Indeed, these new, transnational cadres are in many ways more dangerous than local actors like Hezbollah or Hamas. Both Hezbollah and Hamas draw their legitimacy from the support of their local constituencies. But the rootless returnees are not responsible to any local constituency and thus have no "red lines" they won’t cross. They answer to no one but their pan-Islamic visions. Local authorities have negligible sway over their behavior. Thus, as militants filter back home, more violent clashes between Islamist militants and Arab states outside Iraq are almost inevitable–and many of these states will be fragile nations allied with the United States.

All this leaves policymakers in a bind. The obvious solution is to assist the security services in the affected countries. But doing that in places like Egypt, Morocco, and Jordan would mean supporting illiberal regimes often anxious for an excuse to silence their secular and Islamist dissenters. The irony here is clear: Whereas success in Iraq was supposed to usher in an age of democratization throughout the Middle East, the failure in Iraq may have instead led to the largest crack-down on dissidents and political speech the region has seen in decades. The challenge, then, lies in finding solutions that address the problem without surrendering our values.

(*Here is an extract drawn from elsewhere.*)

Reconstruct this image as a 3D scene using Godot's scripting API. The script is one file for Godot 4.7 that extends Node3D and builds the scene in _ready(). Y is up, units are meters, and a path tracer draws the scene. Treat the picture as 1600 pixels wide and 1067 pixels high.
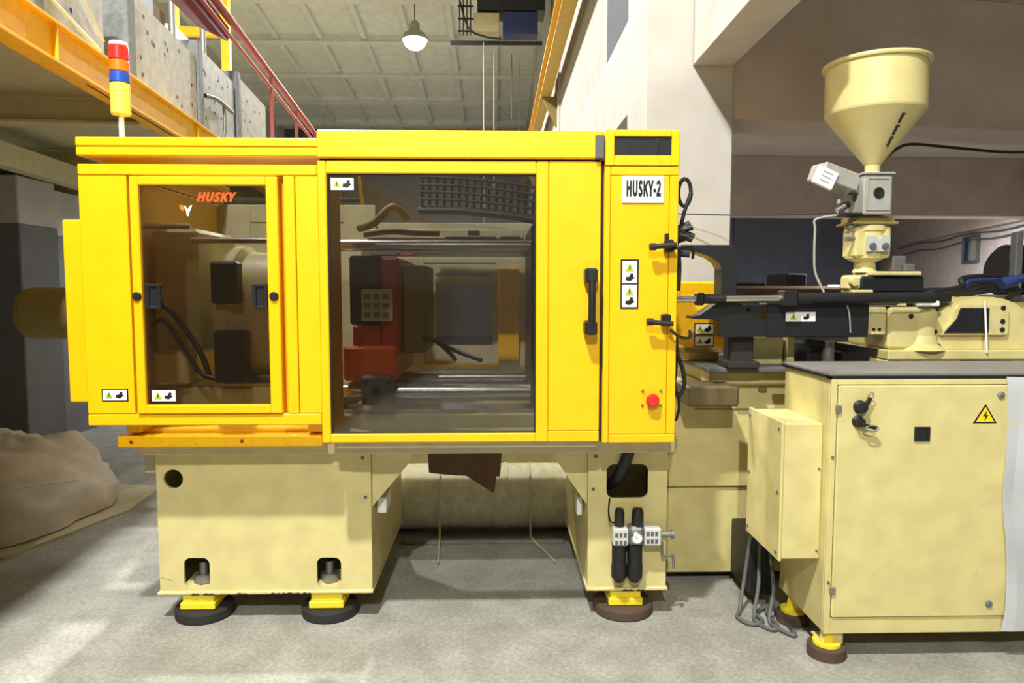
extends Node3D

var M := {}
var T := {}

func _ready():
	# ---------- camera, surroundings, exposure, lamps
	var cam := Camera3D.new()
	cam.name = "camera"
	cam.position = Vector3(0, 1.5, 2.85)
	cam.rotation_degrees = Vector3(-4.16, -1.3, 0)
	cam.fov = 51.75
	cam.near = 0.05
	cam.far = 200.0
	add_child(cam)
	cam.current = true
	var we := WorldEnvironment.new()
	we.name = "surroundings"
	var en := Environment.new()
	en.background_mode = Environment.BG_COLOR
	en.background_color = Color(0.05, 0.05, 0.055)
	en.tonemap_mode = Environment.TONE_MAPPER_LINEAR
	en.tonemap_exposure = 1.0
	en.sdfgi_enabled = true
	en.ssao_enabled = true
	en.ssil_enabled = true
	we.environment = en
	add_child(we)
	make_textures()
	make_materials()
	# lamps of the hall (x, y, z, energy); the one at z = -12 is in the picture
	for a in [[-1.65, 6.62, -12.0, 40.0, "under the roof at the far end of the hall"], [-2.1, 6.7, -6.6, 34.0, "over the middle of the hall behind the yellow machine"], [-2.0, 6.7, -1.8, 34.0, "right above the yellow machine"], [-1.1, 6.7, 3.0, 64.0, "over the aisle before the yellow machine"], [-0.8, 6.7, 8.0, 64.0, "over the front end of the hall"]]:
		high_bay(Vector3(a[0], a[1], a[2]), a[3], a[4])
	batten(Vector3(6.0, 2.72, -7.5), -90.0, 26.0, "white LED batten light under the low concrete slab at the back right")
	batten(Vector3(-3.5, 2.3, -5.4), -90.0, 3.0, "added unseen batten light under the mezzanine brightening the left wall")  # lamp added out of sight to brighten the wall under the mezzanine
	# ---------- large structure, then the things
	shell()
	right_bay()
	mezzanine()
	hall_fittings()
	machine_base()
	machine_inside()
	guard_left()
	guard_main()
	control_post()
	injection_unit()
	cabinet()
	small_things()

# ================================================================ helpers
func rgb(r, g, b, a = 1.0) -> Color:
	return Color(r / 255.0, g / 255.0, b / 255.0, a)

func noise_tex(sz: int, freq: float, seed_: int, c0: Color, c1: Color, oct := 4, kind := FastNoiseLite.TYPE_SIMPLEX_SMOOTH, mid := -1.0) -> NoiseTexture2D:
	var n := FastNoiseLite.new()
	n.noise_type = kind
	n.seed = seed_
	n.frequency = freq
	n.fractal_octaves = oct
	var g := Gradient.new()
	g.set_color(0, c0)
	g.set_color(1, c1)
	if mid >= 0.0:
		g.set_offset(0, mid)
		g.set_offset(1, min(mid + 0.28, 1.0))
	var t := NoiseTexture2D.new()
	t.width = sz
	t.height = sz
	t.seamless = true
	t.noise = n
	t.color_ramp = g
	return t

func make_textures():
	T.paint = noise_tex(512, 0.012, 3, Color(0.965, 0.96, 0.95), Color(1, 1, 1), 5)
	T.worn = noise_tex(512, 0.02, 7, Color(0.93, 0.9, 0.84), Color(1, 1, 1), 5, FastNoiseLite.TYPE_SIMPLEX_SMOOTH, 0.05)
	T.concrete = noise_tex(1024, 0.009, 11, Color(0.83, 0.825, 0.81), Color(1, 1, 1), 6)
	T.specks = noise_tex(1024, 0.035, 5, Color(0.8, 0.8, 0.79), Color(1, 1, 1), 6)
	T.smear = noise_tex(512, 0.015, 21, Color(0.92, 0.91, 0.9), Color(1, 1, 1), 4)
	T.mottle = noise_tex(512, 0.03, 33, Color(0.82, 0.81, 0.77), Color(1, 1, 1), 5)
	T.rough = noise_tex(512, 0.02, 13, Color(0.5, 0.5, 0.5), Color(1, 1, 1), 4)
	T.bump = noise_tex(512, 0.06, 17, Color(0, 0, 0), Color(1, 1, 1), 5)
	T.cloth = noise_tex(512, 0.02, 19, Color(0, 0, 0), Color(1, 1, 1), 4)

func mat(key: String, c: Color, rough := 0.6, metal := 0.0, tex = null, scale := 1.0, bump := 0.0, detail = null, dscale := 1.0) -> StandardMaterial3D:
	var m := StandardMaterial3D.new()
	m.resource_name = key
	m.albedo_color = c
	m.roughness = rough
	m.metallic = metal
	if tex != null:
		m.albedo_texture = T[tex]
		m.uv1_triplanar = true
		m.uv1_world_triplanar = true
		m.uv1_scale = Vector3.ONE * scale
	if detail != null:
		m.detail_enabled = true
		m.detail_blend_mode = BaseMaterial3D.BLEND_MODE_MUL
		m.detail_albedo = T[detail]
		m.detail_uv_layer = BaseMaterial3D.DETAIL_UV_2
		m.uv2_triplanar = true
		m.uv2_world_triplanar = true
		m.uv2_scale = Vector3.ONE * dscale
	if bump > 0.0:
		m.heightmap_enabled = true
		m.heightmap_texture = T.bump
		m.heightmap_scale = bump
	M[key] = m
	return m

func make_materials():
	mat("yellow", rgb(255, 196, 0), 0.42, 0.0, "paint", 1.2)
	mat("yellow_worn", rgb(255, 196, 0), 0.42, 0.0, "worn", 2.6)
	mat("yellow_steel", rgb(255, 200, 8), 0.5, 0.0, "smear", 1.0)
	mat("cream", rgb(226, 214, 150), 0.42, 0.0, "paint", 0.9, 0.0, "smear", 0.7)
	mat("cream_worn", rgb(222, 210, 150), 0.5, 0.0, "smear", 1.5, 0.0, "worn", 1.7)
	mat("cream_dull", rgb(205, 198, 160), 0.7, 0.0, "smear", 1.0)
	mat("floor", rgb(186, 184, 178), 0.72, 0.0, "concrete", 0.35, 0.0, "specks", 1.1)
	mat("plaster_grey", rgb(184, 182, 178), 0.9, 0.0, "smear", 0.3)
	mat("yellow_pale", rgb(246, 222, 50), 0.5, 0.0, "worn", 4.0)
	mat("plaster", rgb(198, 195, 191), 0.9, 0.0, "smear", 0.25)
	mat("plaster_brown", rgb(214, 202, 193), 0.92, 0.0, "smear", 0.3)
	mat("plaster_pink", rgb(222, 208, 208), 0.9, 0.0, "smear", 0.4)
	mat("dado", rgb(118, 120, 128), 0.85, 0.0, "smear", 0.4)
	mat("dark_wall", rgb(84, 88, 100), 0.85, 0.0, "smear", 0.3)
	mat("blue_wall", rgb(112, 118, 136), 0.85, 0.0, "smear", 0.3)
	mat("yellow_dull", rgb(214, 172, 58), 0.55, 0.0, "smear", 1.0)
	mat("roof", rgb(226, 230, 226), 0.6, 0.0, "smear", 0.4)
	mat("roof_rib", rgb(226, 229, 227), 0.55, 0.0, "smear", 0.6)
	mat("steel", rgb(205, 205, 202), 0.25, 0.9)
	mat("steel_dull", rgb(150, 152, 152), 0.5, 0.7, "smear", 2.0)
	mat("mould", rgb(214, 219, 226), 0.55, 0.15, "mottle", 0.7, 0.0, "smear", 3.0)
	mat("mould_warm", rgb(226, 226, 224), 0.6, 0.1, "mottle", 0.6, 0.0, "smear", 3.0)
	mat("mould_dark", rgb(134, 140, 148), 0.6, 0.3, "mottle", 1.4)
	mat("black", rgb(24, 24, 27), 0.5)
	mat("black_paint", rgb(30, 32, 36), 0.42, 0.0, "smear", 1.5)
	mat("rubber", rgb(46, 44, 43), 0.8, 0.0, "mottle", 3.0)
	mat("rust_rubber", rgb(92, 74, 64), 0.85, 0.0, "mottle", 4.0)
	mat("grey", rgb(168, 168, 160), 0.55, 0.0, "smear", 2.0)
	mat("grey_dark", rgb(96, 97, 98), 0.6, 0.0, "smear", 2.0)
	mat("grey_top", rgb(128, 126, 124), 0.5, 0.0, "smear", 1.2)
	mat("white", rgb(240, 240, 236), 0.5)
	mat("red", rgb(182, 50, 20), 0.45, 0.0, "smear", 2.0)
	mat("red_orange", rgb(238, 92, 26), 0.45, 0.0, "smear", 2.0)
	mat("red_rail", rgb(192, 92, 88), 0.55, 0.0, "smear", 1.0)
	mat("maroon", rgb(122, 40, 58), 0.6)
	mat("blue", rgb(28, 80, 190), 0.35)
	mat("blue_dark", rgb(38, 52, 104), 0.5)
	mat("orange", rgb(255, 120, 20), 0.35)
	mat("red_lens", rgb(222, 44, 40), 0.3)
	mat("yellow_lens", rgb(250, 226, 90), 0.4)
	mat("yellow_ink", rgb(255, 214, 20), 0.5)
	mat("green_ink", rgb(170, 190, 60), 0.5)
	mat("cardboard", rgb(92, 66, 44), 0.9, 0.0, "smear", 3.0)
	mat("sack", rgb(214, 204, 188), 0.75, 0.0, "smear", 2.0)
	mat("tank", rgb(236, 231, 202), 0.7, 0.0, "mottle", 0.8, 0.0, "smear", 2.0)
	mat("olive", rgb(140, 124, 68), 0.55, 0.0, "smear", 2.0)
	mat("tray", rgb(98, 86, 56), 0.6, 0.0, "smear", 2.0)  # olive darkened to carry the shade cast by the control post
	mat("scuff", rgb(206, 194, 136), 0.6)
	mat("tan", rgb(206, 194, 160), 0.8)
	mat("cable_grey", rgb(96, 98, 100), 0.6)
	mat("silver_box", rgb(214, 216, 216), 0.35, 0.3)
	mat("kerb", rgb(150, 146, 140), 0.9, 0.0, "concrete", 0.8)
	var g := mat("smoked", Color(0.12, 0.095, 0.06, 0.47), 0.04)
	g.transparency = BaseMaterial3D.TRANSPARENCY_ALPHA
	g = mat("film", Color(0.86, 0.87, 0.9, 0.62), 0.4)
	g.transparency = BaseMaterial3D.TRANSPARENCY_ALPHA
	g = mat("dial_glass", Color(0.95, 0.96, 0.95, 0.12), 0.04)
	g.transparency = BaseMaterial3D.TRANSPARENCY_ALPHA
	g = mat("lamp_glow", Color(1, 1, 1), 0.5)
	g.emission_enabled = true
	g.emission = Color(0.98, 1.0, 0.99)
	g.emission_energy_multiplier = 8.0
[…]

This is not to say that in cities throughout the Muslim world, men with the dust of the battlefield on their boots and AK-47s slung over their shoulders are walking off planes and onto new battlefields. The homes to which they return are varied. Some will return to weak states (such as Lebanon), others to strong states (such as Egypt), and some to liberal democratic states (such as the United Kingdom). Understanding these differing home environments is critical to devising an appropriate policy response. At the same time, the jihadist return is not just a threat to the countries that they call home. The Internet facilitates cooperation among returning jihadists worldwide, creating, in effect, the "cyber-return," a phenomenon with drastic implications for the United Kingdom, France, and other western countries with large and unassimilated Muslim populations.